##### Raw records #####
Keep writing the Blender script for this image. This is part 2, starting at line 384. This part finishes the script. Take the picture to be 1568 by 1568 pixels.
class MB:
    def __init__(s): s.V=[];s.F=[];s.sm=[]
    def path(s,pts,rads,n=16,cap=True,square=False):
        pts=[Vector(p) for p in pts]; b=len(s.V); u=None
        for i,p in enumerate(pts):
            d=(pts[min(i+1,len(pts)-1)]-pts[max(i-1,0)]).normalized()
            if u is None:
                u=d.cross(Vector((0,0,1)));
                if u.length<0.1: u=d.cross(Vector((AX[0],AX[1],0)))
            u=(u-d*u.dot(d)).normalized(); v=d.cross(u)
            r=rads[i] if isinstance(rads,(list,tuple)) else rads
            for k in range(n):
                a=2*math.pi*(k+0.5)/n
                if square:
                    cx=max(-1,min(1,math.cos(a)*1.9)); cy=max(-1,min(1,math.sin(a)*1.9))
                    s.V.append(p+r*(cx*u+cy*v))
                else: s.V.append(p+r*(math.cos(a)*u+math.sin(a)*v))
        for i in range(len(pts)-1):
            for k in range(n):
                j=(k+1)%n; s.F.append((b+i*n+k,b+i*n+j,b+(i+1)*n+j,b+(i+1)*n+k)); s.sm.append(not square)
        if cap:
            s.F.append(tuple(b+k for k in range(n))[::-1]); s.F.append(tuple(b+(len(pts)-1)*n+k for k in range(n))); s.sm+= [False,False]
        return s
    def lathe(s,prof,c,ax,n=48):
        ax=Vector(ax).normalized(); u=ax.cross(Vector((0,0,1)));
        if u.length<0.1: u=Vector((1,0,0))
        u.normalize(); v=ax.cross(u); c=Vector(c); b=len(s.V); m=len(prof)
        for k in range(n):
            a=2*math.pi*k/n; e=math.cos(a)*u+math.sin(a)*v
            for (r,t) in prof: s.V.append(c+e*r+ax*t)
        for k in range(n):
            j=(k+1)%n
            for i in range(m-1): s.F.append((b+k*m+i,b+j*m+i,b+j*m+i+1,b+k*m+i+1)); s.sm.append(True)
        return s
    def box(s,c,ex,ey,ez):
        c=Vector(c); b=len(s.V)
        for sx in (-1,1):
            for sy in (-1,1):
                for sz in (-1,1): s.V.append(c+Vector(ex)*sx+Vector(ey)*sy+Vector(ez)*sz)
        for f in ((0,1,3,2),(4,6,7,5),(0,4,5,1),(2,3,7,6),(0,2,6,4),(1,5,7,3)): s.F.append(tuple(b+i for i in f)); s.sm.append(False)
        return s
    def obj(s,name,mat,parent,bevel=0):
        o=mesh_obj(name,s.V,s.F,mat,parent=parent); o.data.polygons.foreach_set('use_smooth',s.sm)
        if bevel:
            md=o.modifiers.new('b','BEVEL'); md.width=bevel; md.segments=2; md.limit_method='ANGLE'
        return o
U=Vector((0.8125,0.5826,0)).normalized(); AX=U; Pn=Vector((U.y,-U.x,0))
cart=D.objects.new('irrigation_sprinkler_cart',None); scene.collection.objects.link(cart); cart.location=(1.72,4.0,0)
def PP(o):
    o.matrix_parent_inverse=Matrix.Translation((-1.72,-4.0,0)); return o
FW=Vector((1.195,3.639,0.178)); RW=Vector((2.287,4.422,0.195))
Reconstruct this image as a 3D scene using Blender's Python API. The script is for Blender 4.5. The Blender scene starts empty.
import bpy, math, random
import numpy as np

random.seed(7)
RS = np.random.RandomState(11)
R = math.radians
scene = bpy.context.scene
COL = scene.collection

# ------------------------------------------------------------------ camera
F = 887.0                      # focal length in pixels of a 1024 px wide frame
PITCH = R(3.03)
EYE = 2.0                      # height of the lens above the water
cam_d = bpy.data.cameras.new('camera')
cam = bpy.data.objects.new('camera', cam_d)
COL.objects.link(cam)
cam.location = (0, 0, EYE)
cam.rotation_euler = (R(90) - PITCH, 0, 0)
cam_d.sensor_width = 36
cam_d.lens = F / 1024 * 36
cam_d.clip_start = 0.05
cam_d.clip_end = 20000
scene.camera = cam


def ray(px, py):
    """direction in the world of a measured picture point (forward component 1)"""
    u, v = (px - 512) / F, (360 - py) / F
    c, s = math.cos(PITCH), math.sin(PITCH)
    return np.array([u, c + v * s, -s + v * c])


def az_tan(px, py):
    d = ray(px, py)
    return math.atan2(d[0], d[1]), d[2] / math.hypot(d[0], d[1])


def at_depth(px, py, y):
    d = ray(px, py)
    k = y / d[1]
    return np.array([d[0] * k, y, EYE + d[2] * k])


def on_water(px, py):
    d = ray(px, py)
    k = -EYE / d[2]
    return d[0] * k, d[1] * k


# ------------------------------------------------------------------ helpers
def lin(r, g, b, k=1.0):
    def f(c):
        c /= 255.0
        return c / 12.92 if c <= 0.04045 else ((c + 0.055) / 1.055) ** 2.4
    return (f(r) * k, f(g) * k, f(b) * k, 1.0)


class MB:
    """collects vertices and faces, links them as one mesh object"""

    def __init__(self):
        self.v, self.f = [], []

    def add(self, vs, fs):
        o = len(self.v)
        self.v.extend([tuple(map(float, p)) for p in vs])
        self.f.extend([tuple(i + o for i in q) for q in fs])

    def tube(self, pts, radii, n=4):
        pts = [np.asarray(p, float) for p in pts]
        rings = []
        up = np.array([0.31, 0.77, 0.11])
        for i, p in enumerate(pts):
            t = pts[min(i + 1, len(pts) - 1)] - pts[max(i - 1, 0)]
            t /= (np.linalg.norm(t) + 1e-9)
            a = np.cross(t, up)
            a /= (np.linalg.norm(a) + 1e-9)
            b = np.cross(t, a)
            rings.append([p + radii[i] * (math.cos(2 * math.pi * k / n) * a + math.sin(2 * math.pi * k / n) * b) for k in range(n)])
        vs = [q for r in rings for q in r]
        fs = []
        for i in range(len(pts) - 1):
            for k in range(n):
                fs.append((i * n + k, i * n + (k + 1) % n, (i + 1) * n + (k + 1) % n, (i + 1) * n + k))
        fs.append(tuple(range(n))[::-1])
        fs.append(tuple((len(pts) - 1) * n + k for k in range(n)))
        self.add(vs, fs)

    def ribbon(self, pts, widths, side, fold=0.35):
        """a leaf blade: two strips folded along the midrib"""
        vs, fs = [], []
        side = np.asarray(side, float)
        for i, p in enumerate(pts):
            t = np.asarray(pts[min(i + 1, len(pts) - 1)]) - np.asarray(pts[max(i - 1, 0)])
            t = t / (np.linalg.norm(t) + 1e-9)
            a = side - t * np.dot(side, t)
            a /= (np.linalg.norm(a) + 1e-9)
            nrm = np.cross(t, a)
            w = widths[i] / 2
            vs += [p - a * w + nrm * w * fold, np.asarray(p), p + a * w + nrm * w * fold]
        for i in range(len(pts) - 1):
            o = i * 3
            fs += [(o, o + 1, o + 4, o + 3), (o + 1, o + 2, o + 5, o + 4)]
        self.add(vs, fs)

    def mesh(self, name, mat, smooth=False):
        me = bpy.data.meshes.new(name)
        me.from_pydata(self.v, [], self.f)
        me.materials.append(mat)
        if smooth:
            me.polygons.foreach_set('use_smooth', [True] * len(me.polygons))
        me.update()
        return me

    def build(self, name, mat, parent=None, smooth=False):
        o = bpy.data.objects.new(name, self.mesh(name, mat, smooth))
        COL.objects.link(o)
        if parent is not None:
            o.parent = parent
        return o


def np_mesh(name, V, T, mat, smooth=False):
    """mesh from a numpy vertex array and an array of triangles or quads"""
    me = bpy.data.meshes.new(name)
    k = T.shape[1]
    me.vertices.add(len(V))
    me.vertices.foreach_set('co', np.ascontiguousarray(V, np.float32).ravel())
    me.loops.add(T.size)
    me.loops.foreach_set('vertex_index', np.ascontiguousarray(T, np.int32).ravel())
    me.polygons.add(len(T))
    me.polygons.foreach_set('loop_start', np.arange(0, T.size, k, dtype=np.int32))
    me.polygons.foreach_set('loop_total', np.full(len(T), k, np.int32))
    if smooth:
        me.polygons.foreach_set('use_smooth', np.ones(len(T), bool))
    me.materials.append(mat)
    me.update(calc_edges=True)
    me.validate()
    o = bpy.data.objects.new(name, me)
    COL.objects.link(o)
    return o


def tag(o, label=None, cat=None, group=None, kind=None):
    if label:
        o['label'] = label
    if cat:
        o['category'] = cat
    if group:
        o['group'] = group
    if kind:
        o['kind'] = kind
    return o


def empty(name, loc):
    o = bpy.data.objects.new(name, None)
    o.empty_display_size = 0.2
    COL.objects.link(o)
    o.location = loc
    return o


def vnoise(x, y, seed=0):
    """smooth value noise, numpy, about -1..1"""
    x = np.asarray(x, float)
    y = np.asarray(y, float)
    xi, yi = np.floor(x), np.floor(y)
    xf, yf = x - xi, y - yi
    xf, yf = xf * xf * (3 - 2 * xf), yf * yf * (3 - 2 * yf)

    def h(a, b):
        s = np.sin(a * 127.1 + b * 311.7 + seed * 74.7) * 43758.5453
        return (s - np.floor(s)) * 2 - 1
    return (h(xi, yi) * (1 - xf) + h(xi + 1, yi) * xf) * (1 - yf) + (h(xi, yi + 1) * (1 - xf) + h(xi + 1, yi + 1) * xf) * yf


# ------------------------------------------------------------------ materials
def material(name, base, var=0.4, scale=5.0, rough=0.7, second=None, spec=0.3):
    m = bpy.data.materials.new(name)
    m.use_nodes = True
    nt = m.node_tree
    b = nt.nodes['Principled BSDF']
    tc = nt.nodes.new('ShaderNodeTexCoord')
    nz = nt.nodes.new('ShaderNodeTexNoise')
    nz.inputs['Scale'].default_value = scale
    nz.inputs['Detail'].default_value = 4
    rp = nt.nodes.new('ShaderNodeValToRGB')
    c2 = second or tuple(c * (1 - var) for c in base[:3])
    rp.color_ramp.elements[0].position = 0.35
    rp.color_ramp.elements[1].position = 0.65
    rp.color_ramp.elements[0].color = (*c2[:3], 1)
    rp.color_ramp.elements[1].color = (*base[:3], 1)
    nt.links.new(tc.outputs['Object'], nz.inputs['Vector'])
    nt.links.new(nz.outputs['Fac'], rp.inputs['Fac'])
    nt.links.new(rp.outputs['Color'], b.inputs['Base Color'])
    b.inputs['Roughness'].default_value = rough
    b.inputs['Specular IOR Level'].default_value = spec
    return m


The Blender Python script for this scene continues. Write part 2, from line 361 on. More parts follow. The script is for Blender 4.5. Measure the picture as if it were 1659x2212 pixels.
#####
Exercise: Take exactly the lines from the one containing "Reconstruct this image" through the one containing "COL = scene.collection" in the data above, and output them with nothing added.

Complete response:
Reconstruct this image as a 3D scene using Blender's Python API. The script is for Blender 4.5. The Blender scene starts empty.
import bpy, math, random
import numpy as np

random.seed(7)
RS = np.random.RandomState(11)
R = math.radians
scene = bpy.context.scene
COL = scene.collection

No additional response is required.